WORK TO BE COMPLETED:
Transcribe the listing word for word.

[start]

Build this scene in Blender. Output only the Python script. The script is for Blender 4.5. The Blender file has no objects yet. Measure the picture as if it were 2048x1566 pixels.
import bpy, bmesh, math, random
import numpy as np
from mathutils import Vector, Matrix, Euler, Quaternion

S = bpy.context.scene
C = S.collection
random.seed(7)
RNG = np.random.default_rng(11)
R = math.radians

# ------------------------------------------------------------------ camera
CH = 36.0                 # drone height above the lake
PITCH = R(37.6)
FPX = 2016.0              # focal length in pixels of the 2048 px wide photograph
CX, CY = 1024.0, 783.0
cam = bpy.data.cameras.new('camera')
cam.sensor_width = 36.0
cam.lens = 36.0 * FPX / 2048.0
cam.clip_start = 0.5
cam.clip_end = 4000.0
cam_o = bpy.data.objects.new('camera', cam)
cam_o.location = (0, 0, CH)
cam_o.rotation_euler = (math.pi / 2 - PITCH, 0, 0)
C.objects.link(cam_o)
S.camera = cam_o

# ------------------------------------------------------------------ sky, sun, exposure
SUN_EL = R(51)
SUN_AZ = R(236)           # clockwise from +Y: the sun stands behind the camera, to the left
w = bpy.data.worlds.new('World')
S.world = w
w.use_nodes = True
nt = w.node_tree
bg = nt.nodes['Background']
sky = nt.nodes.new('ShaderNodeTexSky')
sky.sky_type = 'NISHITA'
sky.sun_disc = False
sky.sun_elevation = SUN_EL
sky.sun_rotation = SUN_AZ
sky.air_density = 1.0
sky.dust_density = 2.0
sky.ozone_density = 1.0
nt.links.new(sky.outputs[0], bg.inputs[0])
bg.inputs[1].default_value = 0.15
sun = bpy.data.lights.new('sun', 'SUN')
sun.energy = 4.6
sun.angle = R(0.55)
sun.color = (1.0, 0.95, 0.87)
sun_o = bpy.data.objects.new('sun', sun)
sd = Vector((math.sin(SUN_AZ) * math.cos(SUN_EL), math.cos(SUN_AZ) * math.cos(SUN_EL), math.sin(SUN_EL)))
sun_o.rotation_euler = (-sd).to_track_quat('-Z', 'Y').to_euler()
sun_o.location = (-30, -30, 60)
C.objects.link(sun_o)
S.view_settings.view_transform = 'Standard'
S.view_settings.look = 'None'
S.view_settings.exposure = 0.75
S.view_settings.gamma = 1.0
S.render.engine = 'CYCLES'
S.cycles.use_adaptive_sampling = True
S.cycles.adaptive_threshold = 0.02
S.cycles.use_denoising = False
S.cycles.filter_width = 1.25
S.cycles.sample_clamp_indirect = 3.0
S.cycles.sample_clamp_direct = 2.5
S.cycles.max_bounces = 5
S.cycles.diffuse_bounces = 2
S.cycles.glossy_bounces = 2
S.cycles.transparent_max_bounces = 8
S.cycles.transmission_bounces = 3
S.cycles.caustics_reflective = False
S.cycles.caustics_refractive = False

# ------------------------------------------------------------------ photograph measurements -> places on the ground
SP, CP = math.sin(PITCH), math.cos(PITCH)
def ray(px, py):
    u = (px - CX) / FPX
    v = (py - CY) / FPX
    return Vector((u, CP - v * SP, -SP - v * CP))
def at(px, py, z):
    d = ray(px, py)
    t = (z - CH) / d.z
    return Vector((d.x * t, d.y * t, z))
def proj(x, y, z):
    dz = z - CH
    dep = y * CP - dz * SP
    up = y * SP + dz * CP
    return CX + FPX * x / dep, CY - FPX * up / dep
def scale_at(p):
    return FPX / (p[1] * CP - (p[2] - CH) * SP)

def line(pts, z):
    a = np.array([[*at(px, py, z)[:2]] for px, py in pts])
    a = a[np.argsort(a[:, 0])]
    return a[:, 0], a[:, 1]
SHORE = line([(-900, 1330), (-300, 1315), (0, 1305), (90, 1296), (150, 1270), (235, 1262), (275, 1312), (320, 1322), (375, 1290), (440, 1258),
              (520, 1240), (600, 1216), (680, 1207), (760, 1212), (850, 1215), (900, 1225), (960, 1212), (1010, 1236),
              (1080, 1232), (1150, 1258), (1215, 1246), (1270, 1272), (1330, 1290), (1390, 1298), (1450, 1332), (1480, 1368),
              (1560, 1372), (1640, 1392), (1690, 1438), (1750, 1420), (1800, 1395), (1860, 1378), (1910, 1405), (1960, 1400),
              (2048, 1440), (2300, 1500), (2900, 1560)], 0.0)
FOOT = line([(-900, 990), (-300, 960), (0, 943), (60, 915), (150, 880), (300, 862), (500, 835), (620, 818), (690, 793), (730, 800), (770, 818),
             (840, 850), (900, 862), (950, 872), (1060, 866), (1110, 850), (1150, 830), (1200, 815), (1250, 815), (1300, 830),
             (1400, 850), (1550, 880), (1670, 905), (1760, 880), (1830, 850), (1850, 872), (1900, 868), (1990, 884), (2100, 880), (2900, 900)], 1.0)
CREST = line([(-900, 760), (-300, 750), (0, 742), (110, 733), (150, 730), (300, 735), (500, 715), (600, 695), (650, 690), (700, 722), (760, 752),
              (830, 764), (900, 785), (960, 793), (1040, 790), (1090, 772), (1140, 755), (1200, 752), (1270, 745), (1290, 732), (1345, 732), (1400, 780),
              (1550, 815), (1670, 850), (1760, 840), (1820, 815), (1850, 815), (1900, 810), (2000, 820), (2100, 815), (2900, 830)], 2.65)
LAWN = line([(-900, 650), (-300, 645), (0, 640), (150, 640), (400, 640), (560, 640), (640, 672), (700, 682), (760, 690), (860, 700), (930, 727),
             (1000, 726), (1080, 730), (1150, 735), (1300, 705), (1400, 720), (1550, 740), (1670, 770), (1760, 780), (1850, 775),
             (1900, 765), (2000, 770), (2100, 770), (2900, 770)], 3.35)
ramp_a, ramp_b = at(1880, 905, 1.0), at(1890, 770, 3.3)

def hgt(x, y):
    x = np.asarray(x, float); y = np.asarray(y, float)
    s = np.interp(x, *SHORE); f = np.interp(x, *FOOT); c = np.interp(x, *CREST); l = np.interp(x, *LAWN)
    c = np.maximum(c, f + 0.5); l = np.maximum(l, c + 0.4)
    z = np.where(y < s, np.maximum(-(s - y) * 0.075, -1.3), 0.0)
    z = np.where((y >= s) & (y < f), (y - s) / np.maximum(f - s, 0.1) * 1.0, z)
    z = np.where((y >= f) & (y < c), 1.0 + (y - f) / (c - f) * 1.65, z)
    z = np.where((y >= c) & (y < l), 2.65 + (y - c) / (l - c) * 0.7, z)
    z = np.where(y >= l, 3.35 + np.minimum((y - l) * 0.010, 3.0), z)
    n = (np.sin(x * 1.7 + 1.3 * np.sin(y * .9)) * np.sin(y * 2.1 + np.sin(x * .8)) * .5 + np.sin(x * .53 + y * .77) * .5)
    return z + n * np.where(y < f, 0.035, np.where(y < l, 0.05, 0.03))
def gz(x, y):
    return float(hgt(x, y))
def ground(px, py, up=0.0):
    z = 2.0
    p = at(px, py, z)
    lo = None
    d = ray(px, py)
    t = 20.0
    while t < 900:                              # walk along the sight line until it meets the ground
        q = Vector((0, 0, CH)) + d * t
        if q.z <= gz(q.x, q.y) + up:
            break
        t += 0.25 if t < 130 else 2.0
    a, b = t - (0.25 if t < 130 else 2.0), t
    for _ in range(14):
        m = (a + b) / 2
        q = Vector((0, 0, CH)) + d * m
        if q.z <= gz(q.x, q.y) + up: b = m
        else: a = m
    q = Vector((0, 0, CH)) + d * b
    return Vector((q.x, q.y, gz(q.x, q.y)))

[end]

RIGHT ANSWER:
Build this scene in Blender. Output only the Python script. The script is for Blender 4.5. The Blender file has no objects yet. Measure the picture as if it were 2048x1566 pixels.
import bpy, bmesh, math, random
import numpy as np
from mathutils import Vector, Matrix, Euler, Quaternion

S = bpy.context.scene
C = S.collection
random.seed(7)
RNG = np.random.default_rng(11)
R = math.radians

# ------------------------------------------------------------------ camera
CH = 36.0                 # drone height above the lake
PITCH = R(37.6)
FPX = 2016.0              # focal length in pixels of the 2048 px wide photograph
CX, CY = 1024.0, 783.0
cam = bpy.data.cameras.new('camera')
cam.sensor_width = 36.0
cam.lens = 36.0 * FPX / 2048.0
cam.clip_start = 0.5
cam.clip_end = 4000.0
cam_o = bpy.data.objects.new('camera', cam)
cam_o.location = (0, 0, CH)
cam_o.rotation_euler = (math.pi / 2 - PITCH, 0, 0)
C.objects.link(cam_o)
S.camera = cam_o

# ------------------------------------------------------------------ sky, sun, exposure
SUN_EL = R(51)
SUN_AZ = R(236)           # clockwise from +Y: the sun stands behind the camera, to the left
w = bpy.data.worlds.new('World')
S.world = w
w.use_nodes = True
nt = w.node_tree
bg = nt.nodes['Background']
sky = nt.nodes.new('ShaderNodeTexSky')
sky.sky_type = 'NISHITA'
sky.sun_disc = False
sky.sun_elevation = SUN_EL
sky.sun_rotation = SUN_AZ
sky.air_density = 1.0
sky.dust_density = 2.0
sky.ozone_density = 1.0
nt.links.new(sky.outputs[0], bg.inputs[0])
bg.inputs[1].default_value = 0.15
sun = bpy.data.lights.new('sun', 'SUN')
sun.energy = 4.6
sun.angle = R(0.55)
sun.color = (1.0, 0.95, 0.87)
sun_o = bpy.data.objects.new('sun', sun)
sd = Vector((math.sin(SUN_AZ) * math.cos(SUN_EL), math.cos(SUN_AZ) * math.cos(SUN_EL), math.sin(SUN_EL)))
sun_o.rotation_euler = (-sd).to_track_quat('-Z', 'Y').to_euler()
sun_o.location = (-30, -30, 60)
C.objects.link(sun_o)
S.view_settings.view_transform = 'Standard'
S.view_settings.look = 'None'
S.view_settings.exposure = 0.75
S.view_settings.gamma = 1.0
S.render.engine = 'CYCLES'
S.cycles.use_adaptive_sampling = True
S.cycles.adaptive_threshold = 0.02
S.cycles.use_denoising = False
S.cycles.filter_width = 1.25
S.cycles.sample_clamp_indirect = 3.0
S.cycles.sample_clamp_direct = 2.5
S.cycles.max_bounces = 5
S.cycles.diffuse_bounces = 2
S.cycles.glossy_bounces = 2
S.cycles.transparent_max_bounces = 8
S.cycles.transmission_bounces = 3
S.cycles.caustics_reflective = False
S.cycles.caustics_refractive = False

# ------------------------------------------------------------------ photograph measurements -> places on the ground
SP, CP = math.sin(PITCH), math.cos(PITCH)
def ray(px, py):
    u = (px - CX) / FPX
    v = (py - CY) / FPX
    return Vector((u, CP - v * SP, -SP - v * CP))
def at(px, py, z):
    d = ray(px, py)
    t = (z - CH) / d.z
    return Vector((d.x * t, d.y * t, z))
def proj(x, y, z):
    dz = z - CH
    dep = y * CP - dz * SP
    up = y * SP + dz * CP
    return CX + FPX * x / dep, CY - FPX * up / dep
def scale_at(p):
    return FPX / (p[1] * CP - (p[2] - CH) * SP)

def line(pts, z):
    a = np.array([[*at(px, py, z)[:2]] for px, py in pts])
    a = a[np.argsort(a[:, 0])]
    return a[:, 0], a[:, 1]
SHORE = line([(-900, 1330), (-300, 1315), (0, 1305), (90, 1296), (150, 1270), (235, 1262), (275, 1312), (320, 1322), (375, 1290), (440, 1258),
              (520, 1240), (600, 1216), (680, 1207), (760, 1212), (850, 1215), (900, 1225), (960, 1212), (1010, 1236),
              (1080, 1232), (1150, 1258), (1215, 1246), (1270, 1272), (1330, 1290), (1390, 1298), (1450, 1332), (1480, 1368),
              (1560, 1372), (1640, 1392), (1690, 1438), (1750, 1420), (1800, 1395), (1860, 1378), (1910, 1405), (1960, 1400),
              (2048, 1440), (2300, 1500), (2900, 1560)], 0.0)
FOOT = line([(-900, 990), (-300, 960), (0, 943), (60, 915), (150, 880), (300, 862), (500, 835), (620, 818), (690, 793), (730, 800), (770, 818),
             (840, 850), (900, 862), (950, 872), (1060, 866), (1110, 850), (1150, 830), (1200, 815), (1250, 815), (1300, 830),
             (1400, 850), (1550, 880), (1670, 905), (1760, 880), (1830, 850), (1850, 872), (1900, 868), (1990, 884), (2100, 880), (2900, 900)], 1.0)
CREST = line([(-900, 760), (-300, 750), (0, 742), (110, 733), (150, 730), (300, 735), (500, 715), (600, 695), (650, 690), (700, 722), (760, 752),
              (830, 764), (900, 785), (960, 793), (1040, 790), (1090, 772), (1140, 755), (1200, 752), (1270, 745), (1290, 732), (1345, 732), (1400, 780),
              (1550, 815), (1670, 850), (1760, 840), (1820, 815), (1850, 815), (1900, 810), (2000, 820), (2100, 815), (2900, 830)], 2.65)
LAWN = line([(-900, 650), (-300, 645), (0, 640), (150, 640), (400, 640), (560, 640), (640, 672), (700, 682), (760, 690), (860, 700), (930, 727),
             (1000, 726), (1080, 730), (1150, 735), (1300, 705), (1400, 720), (1550, 740), (1670, 770), (1760, 780), (1850, 775),
             (1900, 765), (2000, 770), (2100, 770), (2900, 770)], 3.35)
ramp_a, ramp_b = at(1880, 905, 1.0), at(1890, 770, 3.3)

def hgt(x, y):
    x = np.asarray(x, float); y = np.asarray(y, float)
    s = np.interp(x, *SHORE); f = np.interp(x, *FOOT); c = np.interp(x, *CREST); l = np.interp(x, *LAWN)
    c = np.maximum(c, f + 0.5); l = np.maximum(l, c + 0.4)
    z = np.where(y < s, np.maximum(-(s - y) * 0.075, -1.3), 0.0)
    z = np.where((y >= s) & (y < f), (y - s) / np.maximum(f - s, 0.1) * 1.0, z)
    z = np.where((y >= f) & (y < c), 1.0 + (y - f) / (c - f) * 1.65, z)
    z = np.where((y >= c) & (y < l), 2.65 + (y - c) / (l - c) * 0.7, z)
    z = np.where(y >= l, 3.35 + np.minimum((y - l) * 0.010, 3.0), z)
    n = (np.sin(x * 1.7 + 1.3 * np.sin(y * .9)) * np.sin(y * 2.1 + np.sin(x * .8)) * .5 + np.sin(x * .53 + y * .77) * .5)
    return z + n * np.where(y < f, 0.035, np.where(y < l, 0.05, 0.03))
def gz(x, y):
    return float(hgt(x, y))
def ground(px, py, up=0.0):
    z = 2.0
    p = at(px, py, z)
    lo = None
    d = ray(px, py)
    t = 20.0
    while t < 900:                              # walk along the sight line until it meets the ground
        q = Vector((0, 0, CH)) + d * t
        if q.z <= gz(q.x, q.y) + up:
            break
        t += 0.25 if t < 130 else 2.0
    a, b = t - (0.25 if t < 130 else 2.0), t
    for _ in range(14):
        m = (a + b) / 2
        q = Vector((0, 0, CH)) + d * m
        if q.z <= gz(q.x, q.y) + up: b = m
        else: a = m
    q = Vector((0, 0, CH)) + d * b
    return Vector((q.x, q.y, gz(q.x, q.y)))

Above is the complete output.